Travel expenses will be compensated according to the Company's Travel Guidelines as approved yearly by the AGM.
The Chairman of the Nomination Board shall keep the Chairman of the Board of Directors pre-informed about all material expenses.
The Chairman of the Nomination Board has the responsibility to lead the Nomination Board's work and to ensure that the Nomination Board attends to the duties that fall within its authority.
The Nomination Board reports on its work to the Board of Directors at the next Board meeting following the Nomination Board meeting. Reports shall consist at least of the minutes of the Nomination Board meeting, including appendices, detailing the matters discussed and measures taken by the Nomination Board.
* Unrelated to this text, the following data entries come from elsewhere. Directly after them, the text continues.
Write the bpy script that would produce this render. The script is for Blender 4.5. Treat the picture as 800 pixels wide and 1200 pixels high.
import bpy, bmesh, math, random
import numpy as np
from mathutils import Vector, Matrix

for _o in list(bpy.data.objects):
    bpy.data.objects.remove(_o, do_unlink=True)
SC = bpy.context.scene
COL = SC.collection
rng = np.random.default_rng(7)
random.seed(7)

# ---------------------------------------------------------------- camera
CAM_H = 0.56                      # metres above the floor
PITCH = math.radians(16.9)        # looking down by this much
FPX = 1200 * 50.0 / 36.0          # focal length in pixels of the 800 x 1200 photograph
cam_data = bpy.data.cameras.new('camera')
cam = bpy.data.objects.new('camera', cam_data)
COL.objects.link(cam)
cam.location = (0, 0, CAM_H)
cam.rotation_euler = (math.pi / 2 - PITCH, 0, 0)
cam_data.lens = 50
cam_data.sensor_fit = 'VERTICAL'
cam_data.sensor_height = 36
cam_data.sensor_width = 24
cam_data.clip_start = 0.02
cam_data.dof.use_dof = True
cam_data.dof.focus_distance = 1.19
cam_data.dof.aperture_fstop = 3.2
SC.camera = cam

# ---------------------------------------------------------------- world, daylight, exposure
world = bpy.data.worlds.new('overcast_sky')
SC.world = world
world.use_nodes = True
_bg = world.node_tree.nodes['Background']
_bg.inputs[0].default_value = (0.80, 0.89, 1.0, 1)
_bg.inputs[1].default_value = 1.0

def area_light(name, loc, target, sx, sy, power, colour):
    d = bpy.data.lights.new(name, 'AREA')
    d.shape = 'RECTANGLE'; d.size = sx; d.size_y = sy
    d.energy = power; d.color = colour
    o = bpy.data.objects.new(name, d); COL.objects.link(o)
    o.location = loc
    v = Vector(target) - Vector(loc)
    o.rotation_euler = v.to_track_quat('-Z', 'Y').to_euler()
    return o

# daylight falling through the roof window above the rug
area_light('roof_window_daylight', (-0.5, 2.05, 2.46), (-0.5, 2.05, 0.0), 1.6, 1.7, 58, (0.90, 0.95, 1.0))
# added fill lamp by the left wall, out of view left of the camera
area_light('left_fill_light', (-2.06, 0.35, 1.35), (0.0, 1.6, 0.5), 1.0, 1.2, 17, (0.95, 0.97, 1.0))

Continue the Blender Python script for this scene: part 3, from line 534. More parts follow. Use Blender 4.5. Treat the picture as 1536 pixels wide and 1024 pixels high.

Insofar as a report is discussed by the Board of Directors in accordance with the agenda of the Board of Directors meeting, the Chairman of the Nomination Board presents it to the extent deemed necessary.
The members of the Nomination Board and the shareholders they represent shall keep the information regarding the proposals to the Annual General Meeting confidential until it has made the final proposals and said proposals have been published by the Company.
The obligation of confidentiality of the Nomination Board members and of the shareholders represented by them covers also other confidential information received in connection with the work of the Nomination Board and remains in force with respect to each piece of information until the Company has published it.
The Chairman of the Nomination Board may, when he/she considers it necessary, propose to the Board of Directors of the Company that the Company should enter into separate non-disclosure agreements with the shareholders or their representatives in the Nomination Board.
The Nomination Board shall review this charter annually and propose possible changes for example in the number of the Nomination Board members or in their election process to the next Annual General Meeting for adoption. The Charter of the Nomination Board shall only be presented to the Annual General Meeting for approval if the Nomination Board proposes changes to the Charter. The Nomination Board is authorized to make technical updates and amendments to the Charter.
The Nomination Board has been established for an indefinite period. Both the Board of Directors and the Nomination Board may make a proposal to the General Meeting for the abolishment of the Nomination Board. The General Meeting shall decide on the abolishment of the Nomination Board.
This charter has been prepared in Finnish and English. In the event of any discrepancies, the Finnish version shall be decisive.